Voormalige notariswoning "Dekeyser", beeldbepalend vrijstaand neoclassicistisch herenhuis met naastgelegen koetshuis, volgens het kadaster gebouwd circa 1867. Volgens het kadaster worden beide gebouwen opgetrokken in opdracht van notaris Theodorus Turtelboom (Toortelboom) in 1867, in 1988 aangekocht door de gemeente. Gerestaureerd in 2002-2004 en thans zijn het hoofdvolume en het bijgebouw in gebruik als administratief centrum van het OCMW.
De tuin is vanaf de straat toegankelijk via smeedijzeren hekwerk tussen vierkante bakstenen pijlers. Op foto's uit de jaren 1990 (fotoarchief Ruimte en Erfgoed) en op oude prentbriefkaarten is te zien dat de tuin aan de straatzijde afgesloten is met een haag (ter hoogte van koetshuis muurtje als aanzet haag bewaard) en dat de tuin meer beboomd was. Een tweede toegang tot de tuin ter hoogte van het koetshuis wordt geflankeerd door twee paardenkastanjes. Hier waren in de jaren 1990 nog twee lage smeedijzeren poortjes bewaard. De notariswoning is op vandaag nog omgeven door twee rode beuken. Voorts nog enkele andere parkbomen. Bewaard Mariagrotje.

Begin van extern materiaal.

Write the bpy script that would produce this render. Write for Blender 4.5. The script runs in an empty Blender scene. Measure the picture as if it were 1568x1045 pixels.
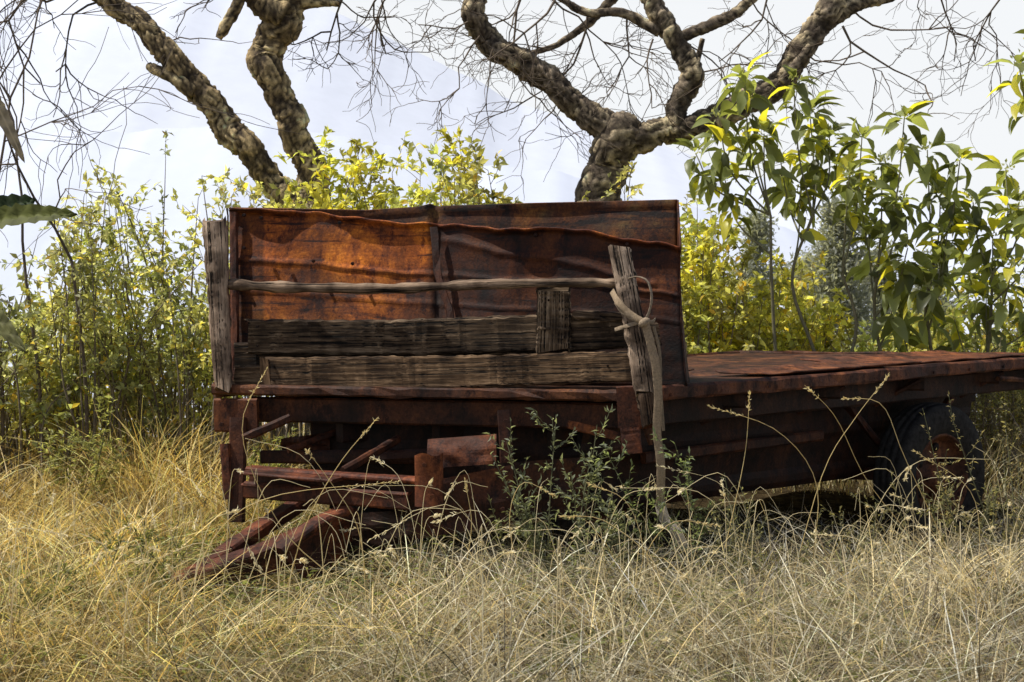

Notariswoning. Dubbelhuis van vijf traveeën en twee en een halve bouwlaag onder schilddak (blauwe mechanische pannen) met gietijzeren vorstkam. Witgeschilderde en bepleisterde voorgevel bekroond met centraal driehoekig fronton met serliana-venster dat de houten kroonlijst op klossen en het brede lijstwerk doorbreekt. Begane grond verlevendigd met imitatiebanden onder gemarkeerde puilijst. Rechthoekige muuropeningen, op de begane grond beluikt, de hogere bouwlagen met geriemde omlijsting. Onderdorpels in blauwe hardsteen. Houtwerk met T-indeling en grote roedeverdeling. Portaal bereikbaar via vernieuwde treden en hellende vlakken in blauwe hardsteen. Verzorgde vleugeldeur met bovenlicht. Andere gevels in rood baksteenmetselwerk, getoogde muuropeningen onder strek, vensters met gelijkaardige detaillering. De oostelijke zijgevel is centraal op de begane grond uitgewerkt met een bepleisterde rechthoekige erker waarboven klein balkon met smeedijzeren leuning. Achtergevel met bepleisterde en geschilderde middentravee. Interieur. Hal met wit-zwarte marmeren bevloering en gemarbreerde muren met bijkomende sjabloonversieringen. Salon aan straatzijde met witmarmeren neorococoschouw.
Voormalig koetshuis in roodbakstenen metselwerk ten oosten van het woonhuis, gevat onder mank zadeldak (zwarte Vlaamse pannen, nok dwars op de straat), doorbroken met centraal laadluik onder zadeldakje. Getoogde muuropeningen onder strek, houtwerk met T-indeling en grote roedeverdeling.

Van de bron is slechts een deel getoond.